**Data for processing:**
------------------------------------
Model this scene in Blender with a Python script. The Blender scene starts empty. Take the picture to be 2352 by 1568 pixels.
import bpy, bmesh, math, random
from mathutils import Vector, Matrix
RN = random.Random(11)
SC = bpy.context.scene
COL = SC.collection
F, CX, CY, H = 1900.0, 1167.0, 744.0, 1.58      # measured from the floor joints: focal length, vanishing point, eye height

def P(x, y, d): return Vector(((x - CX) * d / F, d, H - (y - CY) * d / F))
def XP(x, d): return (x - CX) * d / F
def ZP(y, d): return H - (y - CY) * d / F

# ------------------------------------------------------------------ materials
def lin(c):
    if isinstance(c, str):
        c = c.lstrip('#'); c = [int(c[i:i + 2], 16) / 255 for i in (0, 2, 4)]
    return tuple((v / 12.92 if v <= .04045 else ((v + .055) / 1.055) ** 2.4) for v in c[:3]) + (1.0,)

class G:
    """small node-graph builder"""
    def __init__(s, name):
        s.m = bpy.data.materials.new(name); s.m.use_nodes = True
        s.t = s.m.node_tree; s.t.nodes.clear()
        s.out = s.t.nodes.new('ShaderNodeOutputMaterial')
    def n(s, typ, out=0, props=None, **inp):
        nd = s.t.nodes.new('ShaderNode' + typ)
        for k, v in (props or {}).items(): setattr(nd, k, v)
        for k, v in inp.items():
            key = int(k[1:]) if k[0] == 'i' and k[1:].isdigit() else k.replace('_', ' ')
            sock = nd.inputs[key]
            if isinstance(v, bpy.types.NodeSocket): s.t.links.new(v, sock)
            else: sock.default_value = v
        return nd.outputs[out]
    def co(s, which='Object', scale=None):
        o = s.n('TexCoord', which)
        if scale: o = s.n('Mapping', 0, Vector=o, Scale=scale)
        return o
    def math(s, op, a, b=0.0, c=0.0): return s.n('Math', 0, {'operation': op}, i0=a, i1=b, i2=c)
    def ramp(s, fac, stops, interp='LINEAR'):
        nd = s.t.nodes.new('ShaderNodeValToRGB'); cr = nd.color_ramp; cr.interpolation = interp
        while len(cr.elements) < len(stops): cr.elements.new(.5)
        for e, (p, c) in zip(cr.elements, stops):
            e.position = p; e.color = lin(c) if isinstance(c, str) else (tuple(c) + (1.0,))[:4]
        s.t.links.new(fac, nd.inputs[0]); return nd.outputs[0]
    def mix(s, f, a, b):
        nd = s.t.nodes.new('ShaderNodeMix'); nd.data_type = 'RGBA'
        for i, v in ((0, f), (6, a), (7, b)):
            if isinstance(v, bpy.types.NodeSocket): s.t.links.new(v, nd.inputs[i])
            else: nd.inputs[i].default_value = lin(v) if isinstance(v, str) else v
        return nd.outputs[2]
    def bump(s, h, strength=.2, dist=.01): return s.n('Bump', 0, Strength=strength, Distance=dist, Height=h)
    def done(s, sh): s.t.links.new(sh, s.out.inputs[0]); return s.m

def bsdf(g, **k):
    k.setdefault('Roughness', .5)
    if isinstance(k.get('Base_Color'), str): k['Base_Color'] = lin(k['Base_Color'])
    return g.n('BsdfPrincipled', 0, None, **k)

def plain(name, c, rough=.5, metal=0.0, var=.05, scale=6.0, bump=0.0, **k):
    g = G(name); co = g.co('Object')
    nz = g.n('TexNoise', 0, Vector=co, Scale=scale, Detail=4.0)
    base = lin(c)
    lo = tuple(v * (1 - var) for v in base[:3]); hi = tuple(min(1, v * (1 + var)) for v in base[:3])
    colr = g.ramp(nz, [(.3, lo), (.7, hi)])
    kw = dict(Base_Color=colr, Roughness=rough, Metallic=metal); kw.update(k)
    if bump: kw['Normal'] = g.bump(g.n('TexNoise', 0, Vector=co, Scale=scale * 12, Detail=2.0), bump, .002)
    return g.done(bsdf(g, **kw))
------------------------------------
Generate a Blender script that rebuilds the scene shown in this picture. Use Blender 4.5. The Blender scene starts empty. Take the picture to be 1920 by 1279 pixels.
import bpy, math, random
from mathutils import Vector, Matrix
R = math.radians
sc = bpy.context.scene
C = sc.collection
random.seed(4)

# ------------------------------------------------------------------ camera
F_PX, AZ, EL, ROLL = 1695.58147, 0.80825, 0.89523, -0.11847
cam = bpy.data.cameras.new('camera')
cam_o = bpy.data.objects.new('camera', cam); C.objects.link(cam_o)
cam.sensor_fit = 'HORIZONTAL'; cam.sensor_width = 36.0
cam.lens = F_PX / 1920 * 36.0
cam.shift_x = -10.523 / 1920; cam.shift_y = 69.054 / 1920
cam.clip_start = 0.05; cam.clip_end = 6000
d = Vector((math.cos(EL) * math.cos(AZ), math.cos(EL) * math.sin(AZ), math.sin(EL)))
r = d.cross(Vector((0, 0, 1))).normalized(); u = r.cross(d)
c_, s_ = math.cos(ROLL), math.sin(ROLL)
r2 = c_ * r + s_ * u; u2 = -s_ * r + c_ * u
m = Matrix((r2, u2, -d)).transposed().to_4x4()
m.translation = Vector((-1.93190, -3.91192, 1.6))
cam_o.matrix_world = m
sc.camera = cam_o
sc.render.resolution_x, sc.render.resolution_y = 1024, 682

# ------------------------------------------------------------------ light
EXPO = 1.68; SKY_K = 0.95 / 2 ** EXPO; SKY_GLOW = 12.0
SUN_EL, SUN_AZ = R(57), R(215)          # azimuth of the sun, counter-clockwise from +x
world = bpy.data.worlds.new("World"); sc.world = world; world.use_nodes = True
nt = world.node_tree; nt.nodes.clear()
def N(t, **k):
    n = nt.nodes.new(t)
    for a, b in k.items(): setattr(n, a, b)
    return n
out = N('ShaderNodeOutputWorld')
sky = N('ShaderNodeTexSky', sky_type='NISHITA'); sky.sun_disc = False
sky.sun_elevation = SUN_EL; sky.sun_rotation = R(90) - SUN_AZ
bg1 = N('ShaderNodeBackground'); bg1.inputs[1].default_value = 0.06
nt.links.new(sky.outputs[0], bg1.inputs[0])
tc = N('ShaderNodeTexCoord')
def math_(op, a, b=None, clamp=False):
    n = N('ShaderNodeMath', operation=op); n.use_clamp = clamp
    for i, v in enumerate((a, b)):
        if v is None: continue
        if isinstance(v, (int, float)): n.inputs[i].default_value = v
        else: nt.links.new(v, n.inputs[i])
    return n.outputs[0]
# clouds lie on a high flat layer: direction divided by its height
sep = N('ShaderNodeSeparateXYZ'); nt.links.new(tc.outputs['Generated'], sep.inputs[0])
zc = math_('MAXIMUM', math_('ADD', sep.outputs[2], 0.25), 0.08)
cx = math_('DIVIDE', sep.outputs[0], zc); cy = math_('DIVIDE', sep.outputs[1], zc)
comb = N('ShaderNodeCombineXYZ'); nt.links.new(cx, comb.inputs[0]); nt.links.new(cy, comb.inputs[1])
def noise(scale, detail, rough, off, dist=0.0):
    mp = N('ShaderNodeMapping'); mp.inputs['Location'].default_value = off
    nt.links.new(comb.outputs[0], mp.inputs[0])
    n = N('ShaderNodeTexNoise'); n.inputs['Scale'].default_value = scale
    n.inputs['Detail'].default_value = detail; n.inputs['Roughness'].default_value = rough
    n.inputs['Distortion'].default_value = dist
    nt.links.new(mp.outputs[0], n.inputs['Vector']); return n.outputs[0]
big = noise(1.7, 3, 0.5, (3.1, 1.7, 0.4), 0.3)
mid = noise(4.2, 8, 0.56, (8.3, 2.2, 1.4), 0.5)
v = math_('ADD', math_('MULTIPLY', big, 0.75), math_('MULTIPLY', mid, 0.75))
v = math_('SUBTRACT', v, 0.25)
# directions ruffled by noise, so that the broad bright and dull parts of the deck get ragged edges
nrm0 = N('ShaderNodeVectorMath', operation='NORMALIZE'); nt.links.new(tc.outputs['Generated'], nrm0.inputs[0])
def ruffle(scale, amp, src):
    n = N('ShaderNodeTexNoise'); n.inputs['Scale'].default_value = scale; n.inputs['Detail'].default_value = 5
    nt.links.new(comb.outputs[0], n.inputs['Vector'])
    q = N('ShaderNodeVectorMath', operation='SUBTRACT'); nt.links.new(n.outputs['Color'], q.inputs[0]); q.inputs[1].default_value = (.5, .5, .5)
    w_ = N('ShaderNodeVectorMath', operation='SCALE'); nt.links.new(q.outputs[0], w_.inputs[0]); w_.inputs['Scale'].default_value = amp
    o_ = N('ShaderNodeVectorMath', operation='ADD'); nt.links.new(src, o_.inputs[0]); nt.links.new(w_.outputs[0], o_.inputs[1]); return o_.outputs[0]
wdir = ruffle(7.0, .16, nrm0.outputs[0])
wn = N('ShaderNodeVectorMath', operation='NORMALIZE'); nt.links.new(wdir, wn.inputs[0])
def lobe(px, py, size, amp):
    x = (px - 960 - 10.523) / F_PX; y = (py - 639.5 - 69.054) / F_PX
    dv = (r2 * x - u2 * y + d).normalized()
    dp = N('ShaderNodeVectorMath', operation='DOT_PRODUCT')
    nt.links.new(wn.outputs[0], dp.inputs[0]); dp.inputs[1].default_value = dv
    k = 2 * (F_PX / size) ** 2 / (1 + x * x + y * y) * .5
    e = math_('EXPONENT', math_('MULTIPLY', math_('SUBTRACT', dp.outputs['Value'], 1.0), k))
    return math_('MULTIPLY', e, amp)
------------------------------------
**To do:**
Repeat, word for word, only the lines from the line holding "Model this scene" through the line holding "F, CX, CY, H", with both of those lines included.

**Finished task:**
Model this scene in Blender with a Python script. The Blender scene starts empty. Take the picture to be 2352 by 1568 pixels.
import bpy, bmesh, math, random
from mathutils import Vector, Matrix
RN = random.Random(11)
SC = bpy.context.scene
COL = SC.collection
F, CX, CY, H = 1900.0, 1167.0, 744.0, 1.58      # measured from the floor joints: focal length, vanishing point, eye height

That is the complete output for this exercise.